Botched repairs still turning up in Christchurch

07:51 am on 24 June 2020

Pre-sale building inspections are continuing to uncover hundreds of Christchurch homes with botched repairs or undeclared damage.

File photo of a house in Avonside damaged in the 22 February Canterbury earthquake, 2011. Photo: 123RF

This comes as a $300 million government compensation scheme, designed to help those caught out with damaged houses, is due to wrap up.

As of February, the Earthquake Commission had bailed out 561 homeowners who had found botched repairs or undeclared damage only after buying their house.

But any damage found after 14 August this year would not qualify for compensation.

Nicky Holland was recently in the market for a home in Christchurch and said she was shocked at the state of many of the houses up for sale - 10 years on from the earthquakes.

"Lots of houses that had had their full repairs done apparently, but still had issues. I mean, we walked into some of these houses, the floors were all over the place. It was quite clearly something not right. You know, houses that have been repaired but paint was tearing."

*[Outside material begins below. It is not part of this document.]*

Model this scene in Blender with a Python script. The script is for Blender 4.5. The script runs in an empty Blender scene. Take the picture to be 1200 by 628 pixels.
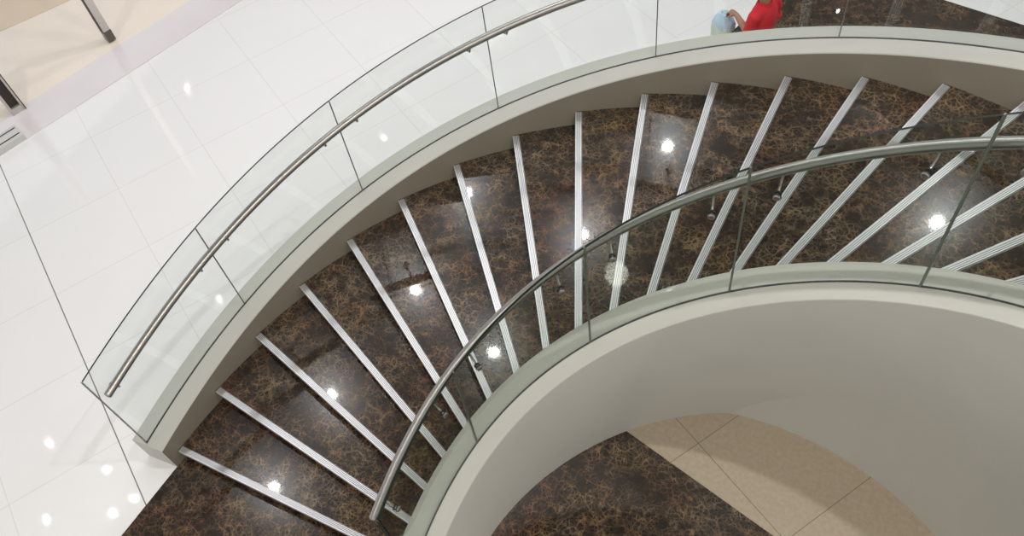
import bpy, bmesh, math, random
from mathutils import Vector, Matrix
random.seed(7)
sc = bpy.context.scene
col = sc.collection
PI = math.pi
H = 0.16                       # riser height
# measured plan of the stair: radius and height curves (series over the step number)
P = dict(
    cx=0.29175, cy=-1.46174, cz=7.07761, rx=0.57486, ry=0.10932, rz=0.42936, f=1002.37326, ppx=0.05922, ppy=71.72700, dth=0.13299, sk=0.11985, sk1=0.07535, sk2=-0.00326, wog=0.18856, woo=0.34742, woh=0.09428, hot=1.12745, hoh=0.89790, wig=0.18657, wii=0.34595, wih=0.09371, hit=1.17175, hit1=0.12787, hit2=0.10746, hih=1.00627, hih1=0.06055, hih2=0.06164,
    ro=[4.52503, -0.22191, 0.01554, 0.00588, 0.06554, -0.02033],
    zo=[0.22496, 0.00245, 0.00389, -0.01316, 0.01219, -0.00385],
    ri=[2.33551, 0.17650, 0.06160, -0.05501, -0.01873, -0.02717],
    zi=[0.22836, -0.01017, 0.01015, -0.00184, -0.00780, 0.00147],
    rw=[2.13245, 0.57453, -0.08621, -0.19489, -0.08096, -0.00359],
)

def ser(co, k):
    u = max(-1.0, min(1.0, (k - 10) / 12)); a = math.acos(u)
    return sum(c * math.cos(j * a) for j, c in enumerate(co))
def pol(r, k, z=0.0):
    a = k * P['dth']; return Vector((-r * math.cos(a), r * math.sin(a), z))
def RO(k): return ser(P['ro'], k)
def RI(k): return ser(P['ri'], k)
def RW(k): return ser(P['rw'], k)
def ZO(k): return H * (k + 1) + ser(P['zo'], k)
def ZI(k): return H * (k + 1) + ser(P['zi'], k)
def GT(k): v = (k - 8) / 8; return P['hit'] + P['hit1'] * v + P['hit2'] * v * v
def HT(k): v = (k - 8) / 8; return P['hih'] + P['hih1'] * v + P['hih2'] * v * v
KEND = 21.0

# ---------------------------------------------------------------- helpers
def obj(name, bm, mat, parent=None, smooth=False, mats=None):
    me = bpy.data.meshes.new(name)
    bmesh.ops.recalc_face_normals(bm, faces=bm.faces)
    bm.to_mesh(me); bm.free()
    for m in (mats or [mat]): me.materials.append(m)
    if smooth:
        for pl in me.polygons: pl.use_smooth = True
        me.set_sharp_from_angle(angle=math.radians(40))
    o = bpy.data.objects.new(name, me); col.objects.link(o)
    if parent:
        o.parent = parent
        bpy.context.view_layer.update()
        o.matrix_parent_inverse = parent.matrix_world.inverted()
    return o
def tag(o, label=None, cat=None, group=None, kind=None):
    if label: o['label'] = label
    if cat: o['category'] = cat
    if group: o['group'] = group
    if kind: o['kind'] = kind
    return o
def thing(name, label, cat, loc=(0, 0, 0), rz=0, group=None):
    o = bpy.data.objects.new(name, None); col.objects.link(o)
    o.location = loc; o.rotation_euler = (0, 0, rz); o.empty_display_size = .1
    bpy.context.view_layer.update()
    return tag(o, label, cat, group)
def box(bm, c, s, rz=0, mi=0, bev=0):
    r = bmesh.ops.create_cube(bm, size=1)
    M = Matrix.Translation(c) @ Matrix.Rotation(rz, 4, 'Z') @ Matrix.Diagonal((s[0], s[1], s[2], 1))
    bmesh.ops.transform(bm, matrix=M, verts=r['verts'])
    fs = {f for v in r['verts'] for f in v.link_faces}
    for f in fs: f.material_index = mi
    if bev:
        es = list({e for v in r['verts'] for e in v.link_edges})
        bmesh.ops.bevel(bm, geom=es, offset=bev, segments=2, affect='EDGES', profile=.5)
def sweep(bm, rings, cap=True, mi=None):
    """rings: lists of points, closed profile, lofted one to the next"""
    vs = [[bm.verts.new(q) for q in r] for r in rings]
    n = len(vs[0])
    for a, b in zip(vs[:-1], vs[1:]):
        for i in range(n):
            f = bm.faces.new((a[i], a[(i + 1) % n], b[(i + 1) % n], b[i]))
            if mi: f.material_index = mi[i]
    if cap:
        f0 = bm.faces.new(vs[0][::-1]); f1 = bm.faces.new(vs[-1])
        if mi: f0.material_index = f1.material_index = mi[-1]
def tube(bm, pts, rad, n=16, round_ends=True):
    """round tube through pts; rad number or list; ends domed"""
    pts = [Vector(q) for q in pts]
    rr = rad if isinstance(rad, (list, tuple)) else [rad] * len(pts)
    rings = []
    up = Vector((0, 0, 1))
    for i, q in enumerate(pts):
        t = (pts[min(i + 1, len(pts) - 1)] - pts[max(i - 1, 0)]).normalized()
        if abs(t.dot(up)) > .97: up = Vector((1, 0, 0))
        a = t.cross(up).normalized(); b = a.cross(t).normalized()
        if round_ends and i == 0:
            for s, w in ((1, .35), (.75, .75), (.4, .95)):
                rings.append([q - t * rr[0] * s * .6 + (a * math.cos(2 * PI * j / n) + b * math.sin(2 * PI * j / n)) * rr[0] * w for j in range(n)])
        rings.append([q + (a * math.cos(2 * PI * j / n) + b * math.sin(2 * PI * j / n)) * rr[i] for j in range(n)])
        if round_ends and i == len(pts) - 1:
            for s, w in ((.4, .95), (.75, .75), (1, .35)):
                rings.append([q + t * rr[i] * s * .6 + (a * math.cos(2 * PI * j / n) + b * math.sin(2 * PI * j / n)) * rr[i] * w for j in range(n)])
    sweep(bm, rings)
def ball(bm, c, s, rot=None, seg=20):
    r = bmesh.ops.create_uvsphere(bm, u_segments=seg, v_segments=seg // 2 + 2, radius=1)
    M = Matrix.Translation(c) @ (rot or Matrix.Identity(4)) @ Matrix.Diagonal((s[0], s[1], s[2], 1))
    bmesh.ops.transform(bm, matrix=M, verts=r['verts'])
def prism(bm, pts, z0, z1):
    a = [bm.verts.new((x, y, z0)) for x, y in pts]; b = [bm.verts.new((x, y, z1)) for x, y in pts]
    n = len(pts)
    for i in range(n): bm.faces.new((a[i], a[(i + 1) % n], b[(i + 1) % n], b[i]))
    bm.faces.new(a[::-1]); bm.faces.new(b)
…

One home in Huntsbury, less than 30 years old, had more than $100,000 worth of repairs done but was still not right.

"We were really confident, thought you know, this is the one. And then we got a building report, a full building report done and that came back with floor levels being out of level by 50ml, in one room."

The damage was a deal breaker for Nicky Holland.

Shockingly the home went back on the market and was sold within a month.

Some houses she saw didn't require a building report for her to know things were not right.

"The floors were all over the place. And we walked around the outside looking at the ring foundation and sort of tapped the plaster as we went around the house and you could actually hear that hollow sound as you got to bog."

Holland is well qualified to comment on buying a home in post-quake Christchurch, having fallen victim to a botched EQC repair herself.

But she worried about the lack of knowledge out there amongst the house buying public.

"And there were people saying 'it's really lovely isn't it' and we'd say 'yeah, it is, but there's obviously some issues here'. And they would just give us this glazed look."

The chair of the Law Society's property section and Christchurch lawyer, Duncan Terris, said up to a fifth of the cases that came across his desk involved people only discovering damage after they had bought a house.

"Part of the issue will be pretty much invisible, not really seen defects. Such as piles underneath the house that have been propped up, not properly redone. Cracks filled inadequately."

There was a cottage industry in the city of builders buying up written off homes, fixing them and then on selling them.

In this way, some homes that should have been demolished were finding their way back in to circulation, he said.

"Most of the time, they will do thorough work. I am aware of some properties that have been bought 'as is where is' and basically patch repairs done. So if you're buying something that has been perhaps only bought a few months prior, I would certainly be asking for evidence of work done."

Terris said hidden quake damage could be as big as the leaky homes crisis, but did not believe the government should extend its compensation scheme beyond one year, saying it could not go on forever.

As the August deadline loomed, Holland had this advice for those who worried their home may not be the nest egg they had hoped for.

"If I had a house that had been repaired by Fletchers, I would be going back and asking for a reassessment ... for peace of mind if nothing else."

EQC Minister Grant Robertson declined to be interviewed for this story.